A monitoring report warns that Europe continues to see high levels of anti-Christian offenses, with more than 2,200 incidents documented across the continent in 2024. The findings, released by the Vienna-based Observatory on Intolerance and Discrimination Against Christians in Europe (OIDAC Europe), follow a year of similarly elevated figures in 2023 and point to continued violence, vandalism, and pressure on religious expression, aligning with the OSCE/ODIHR Hate Crime Data Report.

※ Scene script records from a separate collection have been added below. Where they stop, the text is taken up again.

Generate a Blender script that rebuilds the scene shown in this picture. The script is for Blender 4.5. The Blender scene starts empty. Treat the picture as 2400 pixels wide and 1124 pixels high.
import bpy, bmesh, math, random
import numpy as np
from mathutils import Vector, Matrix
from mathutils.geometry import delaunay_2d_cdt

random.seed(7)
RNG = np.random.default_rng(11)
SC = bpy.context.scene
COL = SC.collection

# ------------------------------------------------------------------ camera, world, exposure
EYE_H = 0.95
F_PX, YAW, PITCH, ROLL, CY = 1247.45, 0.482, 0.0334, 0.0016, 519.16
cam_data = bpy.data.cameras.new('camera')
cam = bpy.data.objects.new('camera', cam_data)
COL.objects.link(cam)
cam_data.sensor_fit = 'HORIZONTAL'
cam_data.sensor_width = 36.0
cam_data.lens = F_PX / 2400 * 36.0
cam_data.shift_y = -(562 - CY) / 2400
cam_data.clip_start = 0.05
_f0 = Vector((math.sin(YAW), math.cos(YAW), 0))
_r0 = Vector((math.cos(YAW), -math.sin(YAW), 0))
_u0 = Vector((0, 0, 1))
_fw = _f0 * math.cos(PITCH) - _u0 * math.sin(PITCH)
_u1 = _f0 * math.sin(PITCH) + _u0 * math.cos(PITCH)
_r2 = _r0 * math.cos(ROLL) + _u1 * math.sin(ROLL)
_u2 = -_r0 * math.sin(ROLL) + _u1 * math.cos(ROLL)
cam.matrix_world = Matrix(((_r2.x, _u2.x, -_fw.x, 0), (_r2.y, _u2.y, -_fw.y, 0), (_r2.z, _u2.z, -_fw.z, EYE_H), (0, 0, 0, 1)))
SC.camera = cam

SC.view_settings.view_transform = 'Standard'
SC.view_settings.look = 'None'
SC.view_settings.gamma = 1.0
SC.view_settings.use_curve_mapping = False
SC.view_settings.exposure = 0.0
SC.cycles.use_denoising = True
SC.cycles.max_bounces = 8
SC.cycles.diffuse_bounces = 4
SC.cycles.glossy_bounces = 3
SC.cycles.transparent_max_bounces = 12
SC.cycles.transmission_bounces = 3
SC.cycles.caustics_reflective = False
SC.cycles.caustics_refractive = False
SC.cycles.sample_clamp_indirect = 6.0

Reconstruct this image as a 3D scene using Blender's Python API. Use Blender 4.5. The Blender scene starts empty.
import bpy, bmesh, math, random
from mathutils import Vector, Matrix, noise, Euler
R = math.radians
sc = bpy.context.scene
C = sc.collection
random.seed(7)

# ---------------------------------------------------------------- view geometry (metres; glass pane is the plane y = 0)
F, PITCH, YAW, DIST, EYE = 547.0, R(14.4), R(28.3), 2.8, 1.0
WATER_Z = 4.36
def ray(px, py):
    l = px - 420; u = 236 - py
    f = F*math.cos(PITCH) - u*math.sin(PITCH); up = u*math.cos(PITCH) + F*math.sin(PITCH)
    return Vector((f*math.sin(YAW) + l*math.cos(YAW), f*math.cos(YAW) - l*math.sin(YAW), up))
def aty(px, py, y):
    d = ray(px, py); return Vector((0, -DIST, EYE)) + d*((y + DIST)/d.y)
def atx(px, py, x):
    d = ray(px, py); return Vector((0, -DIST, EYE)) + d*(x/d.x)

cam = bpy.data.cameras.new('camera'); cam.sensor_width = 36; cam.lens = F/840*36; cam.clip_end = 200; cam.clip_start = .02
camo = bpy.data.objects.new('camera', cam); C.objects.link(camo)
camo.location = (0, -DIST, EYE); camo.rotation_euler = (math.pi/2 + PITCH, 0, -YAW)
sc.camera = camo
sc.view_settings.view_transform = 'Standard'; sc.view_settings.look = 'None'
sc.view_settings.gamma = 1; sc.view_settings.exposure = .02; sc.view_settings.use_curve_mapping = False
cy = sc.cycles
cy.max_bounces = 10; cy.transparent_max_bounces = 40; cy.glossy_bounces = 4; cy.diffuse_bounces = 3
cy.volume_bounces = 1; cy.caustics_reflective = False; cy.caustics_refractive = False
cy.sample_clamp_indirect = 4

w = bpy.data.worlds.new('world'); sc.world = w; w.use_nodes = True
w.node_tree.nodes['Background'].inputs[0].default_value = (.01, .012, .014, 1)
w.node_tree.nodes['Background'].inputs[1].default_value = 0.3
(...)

The report documented 2,211 anti-Christian offenses in 2024, including 274 personal attacks such as threats and physical assault. The number is slightly lower than the 2,444 cases recorded in 2023. However, researchers note this is likely due to missing data rather than an improvement in conditions, since some countries did not provide full-year data and others did not track certain categories of offenses.
In 2023, the OSCE and European governments together logged 1,230 anti-Christian hate crimes, up from 1,029 in 2022.
The report identifies France, the United Kingdom, Germany, and Spain as the countries with the largest number of incidents.
France saw serious cases, including an arson attack that nearly destroyed a historic church in Saint-Omer, vandalism of more than 50 graves with Islamist slogans, and an arrest linked to a failed terror attack involving Notre-Dame Cathedral inspired by the Islamic State of Iraq and Syria (ISIS).
Germany recorded 337 anti-Christian crimes, a 22% rise from the previous year. It also reported 33 arson attacks, the most of any European country.
Spain experienced one of the year’s most gruesome cases: the killing of a 76-year-old monk in a monastery in November.
In Istanbul, Turkey, an ISIS-linked shooting during Sunday Mass killed a worshipper in January.
Across Europe, a total of 94 arson attacks were reported in 2024, almost twice as many as in 2023.
Investigators were able to identify motives in 93 incidents. These included:
- 35 linked to radical Islamist ideology
- 19 connected to radical left-wing groups
- 7 tied to radical right-wing actors
- 11 involving other political motives
- 15 featuring satanic symbols or references
In addition to violent attacks, OIDAC found “discrimination against Christians in the workplace and in public life in some European countries, leading to increasing self-censorship among Christians in Europe,” their website states.
The findings were presented to the European Parliament, where lawmakers Bert-Jan Ruissen and Miriam Lexmann called for stronger EU-level action. They urged the creation of a European coordinator focused on anti-Christian discrimination, improved data collection by member states, and new funding for prevention and security measures.
“Attacks on Christians and discrimination against Christians in Europe get little attention,” the lawmakers said, “but the figures are alarming.”